Por: Juan David Saldarriaga González

Ítalo Calvino en su libro “Ciudades invisibles”

Legado del tiempo, que pasa sin detenerse, avisa los cambios que trae el paso del día a la noche. Todo retumba en la presencia de un enorme reloj gigante que mira desde la avenida del Ferrocarril y se convierte en testigo de las hazañas de un día y los sueños de una noche. En jornadas que no tienen fin, los minutos son cómplices de la plaza de todos y de nadie.

La plaza Minorista José María Villa es un pequeño pueblo dentro de la ciudad, un lugar donde la palabra y el regateo son la mejor manera de romper el hielo. Es una extraña manera en la que un mismo lugar tiene tres facetas día, tarde y noche que componen su naturaleza.

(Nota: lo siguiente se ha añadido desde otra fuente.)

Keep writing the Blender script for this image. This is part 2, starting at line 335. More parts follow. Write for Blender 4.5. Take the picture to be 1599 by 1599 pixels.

En la mañana, el flujo de gente en la plaza hace recordar los antiguos pueblos antioqueños. A su alrededor, hombres con bultos de frutas cargados a su espalda y sus camisillas sucias piden permiso esquivando a las personas. Mientras el tendero de barrio entra a comprar el surtido para su negocio, a fuera lo espera un acopio de carretilleros que buscan ganarse la primera moneda del día.


Sin embargo, cuando la noche emerge sobre la tradicional Plaza Minorista, ese pequeño pueblo antioqueño dentro de la ciudad, pasa a ser una villa fantasma; lo rodean habitantes de la calle que deambulan el lugar, en compañía de la oscuridad de la noche.

El silencio de una madrugada de un día cualquiera se ve interrumpido por la reversa de un camión que hace eco en el sector, el conductor viene a alimentar la plaza. Al fondo, se oye una voz que grita “hágale derecho que va bien; ale, ale, ale… ¡Listo!”. Luego un par de señores en medio de lo atípico que resulta ser alegre en la aurora de una mañana dicen: “Llegó la fruta”. Saludan cordialmente, descargan y se van. No sin antes echarse la bendición dos veces.   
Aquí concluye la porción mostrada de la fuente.